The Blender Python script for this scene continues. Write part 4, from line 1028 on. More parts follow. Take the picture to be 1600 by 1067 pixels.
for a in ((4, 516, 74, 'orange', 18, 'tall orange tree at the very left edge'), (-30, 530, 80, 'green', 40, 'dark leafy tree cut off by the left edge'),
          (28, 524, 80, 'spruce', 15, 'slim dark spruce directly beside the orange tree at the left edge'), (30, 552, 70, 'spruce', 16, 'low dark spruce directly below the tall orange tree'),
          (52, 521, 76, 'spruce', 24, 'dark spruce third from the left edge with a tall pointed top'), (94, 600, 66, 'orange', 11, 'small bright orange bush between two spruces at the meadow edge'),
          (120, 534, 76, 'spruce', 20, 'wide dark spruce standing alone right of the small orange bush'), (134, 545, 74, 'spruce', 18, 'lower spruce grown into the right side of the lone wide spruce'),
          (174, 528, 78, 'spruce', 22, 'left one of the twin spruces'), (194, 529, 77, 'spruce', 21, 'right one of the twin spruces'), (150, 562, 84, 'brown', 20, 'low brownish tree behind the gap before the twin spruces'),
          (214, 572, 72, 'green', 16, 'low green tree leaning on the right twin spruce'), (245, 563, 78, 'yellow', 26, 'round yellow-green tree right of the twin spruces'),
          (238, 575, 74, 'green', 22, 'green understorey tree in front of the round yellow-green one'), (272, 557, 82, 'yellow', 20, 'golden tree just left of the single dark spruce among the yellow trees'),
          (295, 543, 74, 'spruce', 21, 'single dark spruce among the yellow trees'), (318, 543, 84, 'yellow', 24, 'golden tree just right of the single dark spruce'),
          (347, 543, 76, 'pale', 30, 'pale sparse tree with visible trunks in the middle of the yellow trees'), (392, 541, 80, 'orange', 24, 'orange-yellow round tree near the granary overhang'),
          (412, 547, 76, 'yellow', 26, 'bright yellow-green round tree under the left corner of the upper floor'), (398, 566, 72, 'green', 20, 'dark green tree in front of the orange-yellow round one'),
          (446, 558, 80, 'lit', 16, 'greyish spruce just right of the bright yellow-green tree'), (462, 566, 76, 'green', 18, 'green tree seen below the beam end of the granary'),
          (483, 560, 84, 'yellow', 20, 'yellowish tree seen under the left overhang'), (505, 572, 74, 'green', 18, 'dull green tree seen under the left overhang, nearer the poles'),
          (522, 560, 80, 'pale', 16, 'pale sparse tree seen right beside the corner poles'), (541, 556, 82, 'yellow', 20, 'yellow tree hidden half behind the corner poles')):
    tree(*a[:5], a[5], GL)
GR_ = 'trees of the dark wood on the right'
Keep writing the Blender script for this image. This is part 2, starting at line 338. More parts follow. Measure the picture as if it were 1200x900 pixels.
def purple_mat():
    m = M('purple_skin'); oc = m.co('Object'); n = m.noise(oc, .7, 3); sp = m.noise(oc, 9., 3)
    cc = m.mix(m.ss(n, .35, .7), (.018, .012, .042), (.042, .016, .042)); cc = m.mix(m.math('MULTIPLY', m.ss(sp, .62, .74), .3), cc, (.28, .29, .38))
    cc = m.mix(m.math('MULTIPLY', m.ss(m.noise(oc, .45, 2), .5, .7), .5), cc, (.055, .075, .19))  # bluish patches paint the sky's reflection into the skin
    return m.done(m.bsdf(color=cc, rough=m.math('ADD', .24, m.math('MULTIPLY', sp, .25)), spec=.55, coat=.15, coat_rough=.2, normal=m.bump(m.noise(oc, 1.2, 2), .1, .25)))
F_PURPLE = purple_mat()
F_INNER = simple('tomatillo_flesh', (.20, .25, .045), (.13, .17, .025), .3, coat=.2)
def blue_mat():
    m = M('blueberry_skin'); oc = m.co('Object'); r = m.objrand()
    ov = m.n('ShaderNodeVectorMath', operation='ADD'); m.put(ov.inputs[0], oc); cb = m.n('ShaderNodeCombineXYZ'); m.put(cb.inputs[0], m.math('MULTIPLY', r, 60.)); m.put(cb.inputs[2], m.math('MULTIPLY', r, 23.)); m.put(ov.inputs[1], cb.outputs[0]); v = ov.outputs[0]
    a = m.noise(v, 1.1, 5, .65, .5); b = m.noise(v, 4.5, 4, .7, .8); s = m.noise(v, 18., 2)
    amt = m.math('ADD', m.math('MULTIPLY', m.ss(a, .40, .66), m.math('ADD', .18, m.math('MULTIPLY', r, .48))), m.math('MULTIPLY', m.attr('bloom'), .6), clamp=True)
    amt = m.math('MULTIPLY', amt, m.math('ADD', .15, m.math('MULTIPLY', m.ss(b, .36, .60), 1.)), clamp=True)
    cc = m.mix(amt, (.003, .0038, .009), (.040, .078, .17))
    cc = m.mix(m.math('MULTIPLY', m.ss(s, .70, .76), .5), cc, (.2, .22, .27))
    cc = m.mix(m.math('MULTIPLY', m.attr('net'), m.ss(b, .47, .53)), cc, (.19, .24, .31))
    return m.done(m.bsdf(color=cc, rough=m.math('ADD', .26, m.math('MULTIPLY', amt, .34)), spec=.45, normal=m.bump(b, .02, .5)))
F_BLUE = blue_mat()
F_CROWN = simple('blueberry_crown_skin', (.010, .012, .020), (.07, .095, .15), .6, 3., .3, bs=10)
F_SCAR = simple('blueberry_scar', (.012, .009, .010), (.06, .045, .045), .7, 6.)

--

STATED PROBLEM: Reproduce each line verbatim.

FULL OUTPUT:
The Blender Python script for this scene continues. Write part 4, from line 1028 on. More parts follow. Take the picture to be 1600 by 1067 pixels.
for a in ((4, 516, 74, 'orange', 18, 'tall orange tree at the very left edge'), (-30, 530, 80, 'green', 40, 'dark leafy tree cut off by the left edge'),
          (28, 524, 80, 'spruce', 15, 'slim dark spruce directly beside the orange tree at the left edge'), (30, 552, 70, 'spruce', 16, 'low dark spruce directly below the tall orange tree'),
          (52, 521, 76, 'spruce', 24, 'dark spruce third from the left edge with a tall pointed top'), (94, 600, 66, 'orange', 11, 'small bright orange bush between two spruces at the meadow edge'),
          (120, 534, 76, 'spruce', 20, 'wide dark spruce standing alone right of the small orange bush'), (134, 545, 74, 'spruce', 18, 'lower spruce grown into the right side of the lone wide spruce'),
          (174, 528, 78, 'spruce', 22, 'left one of the twin spruces'), (194, 529, 77, 'spruce', 21, 'right one of the twin spruces'), (150, 562, 84, 'brown', 20, 'low brownish tree behind the gap before the twin spruces'),
          (214, 572, 72, 'green', 16, 'low green tree leaning on the right twin spruce'), (245, 563, 78, 'yellow', 26, 'round yellow-green tree right of the twin spruces'),
          (238, 575, 74, 'green', 22, 'green understorey tree in front of the round yellow-green one'), (272, 557, 82, 'yellow', 20, 'golden tree just left of the single dark spruce among the yellow trees'),
          (295, 543, 74, 'spruce', 21, 'single dark spruce among the yellow trees'), (318, 543, 84, 'yellow', 24, 'golden tree just right of the single dark spruce'),
          (347, 543, 76, 'pale', 30, 'pale sparse tree with visible trunks in the middle of the yellow trees'), (392, 541, 80, 'orange', 24, 'orange-yellow round tree near the granary overhang'),
          (412, 547, 76, 'yellow', 26, 'bright yellow-green round tree under the left corner of the upper floor'), (398, 566, 72, 'green', 20, 'dark green tree in front of the orange-yellow round one'),
          (446, 558, 80, 'lit', 16, 'greyish spruce just right of the bright yellow-green tree'), (462, 566, 76, 'green', 18, 'green tree seen below the beam end of the granary'),
          (483, 560, 84, 'yellow', 20, 'yellowish tree seen under the left overhang'), (505, 572, 74, 'green', 18, 'dull green tree seen under the left overhang, nearer the poles'),
          (522, 560, 80, 'pale', 16, 'pale sparse tree seen right beside the corner poles'), (541, 556, 82, 'yellow', 20, 'yellow tree hidden half behind the corner poles')):
    tree(*a[:5], a[5], GL)
GR_ = 'trees of the dark wood on the right'
Keep writing the Blender script for this image. This is part 2, starting at line 338. More parts follow. Measure the picture as if it were 1200x900 pixels.
def purple_mat():
    m = M('purple_skin'); oc = m.co('Object'); n = m.noise(oc, .7, 3); sp = m.noise(oc, 9., 3)
    cc = m.mix(m.ss(n, .35, .7), (.018, .012, .042), (.042, .016, .042)); cc = m.mix(m.math('MULTIPLY', m.ss(sp, .62, .74), .3), cc, (.28, .29, .38))
    cc = m.mix(m.math('MULTIPLY', m.ss(m.noise(oc, .45, 2), .5, .7), .5), cc, (.055, .075, .19))  # bluish patches paint the sky's reflection into the skin
    return m.done(m.bsdf(color=cc, rough=m.math('ADD', .24, m.math('MULTIPLY', sp, .25)), spec=.55, coat=.15, coat_rough=.2, normal=m.bump(m.noise(oc, 1.2, 2), .1, .25)))
F_PURPLE = purple_mat()
F_INNER = simple('tomatillo_flesh', (.20, .25, .045), (.13, .17, .025), .3, coat=.2)
def blue_mat():
    m = M('blueberry_skin'); oc = m.co('Object'); r = m.objrand()
    ov = m.n('ShaderNodeVectorMath', operation='ADD'); m.put(ov.inputs[0], oc); cb = m.n('ShaderNodeCombineXYZ'); m.put(cb.inputs[0], m.math('MULTIPLY', r, 60.)); m.put(cb.inputs[2], m.math('MULTIPLY', r, 23.)); m.put(ov.inputs[1], cb.outputs[0]); v = ov.outputs[0]
    a = m.noise(v, 1.1, 5, .65, .5); b = m.noise(v, 4.5, 4, .7, .8); s = m.noise(v, 18., 2)
    amt = m.math('ADD', m.math('MULTIPLY', m.ss(a, .40, .66), m.math('ADD', .18, m.math('MULTIPLY', r, .48))), m.math('MULTIPLY', m.attr('bloom'), .6), clamp=True)
    amt = m.math('MULTIPLY', amt, m.math('ADD', .15, m.math('MULTIPLY', m.ss(b, .36, .60), 1.)), clamp=True)
    cc = m.mix(amt, (.003, .0038, .009), (.040, .078, .17))
    cc = m.mix(m.math('MULTIPLY', m.ss(s, .70, .76), .5), cc, (.2, .22, .27))
    cc = m.mix(m.math('MULTIPLY', m.attr('net'), m.ss(b, .47, .53)), cc, (.19, .24, .31))
    return m.done(m.bsdf(color=cc, rough=m.math('ADD', .26, m.math('MULTIPLY', amt, .34)), spec=.45, normal=m.bump(b, .02, .5)))
F_BLUE = blue_mat()
F_CROWN = simple('blueberry_crown_skin', (.010, .012, .020), (.07, .095, .15), .6, 3., .3, bs=10)
F_SCAR = simple('blueberry_scar', (.012, .009, .010), (.06, .045, .045), .7, 6.)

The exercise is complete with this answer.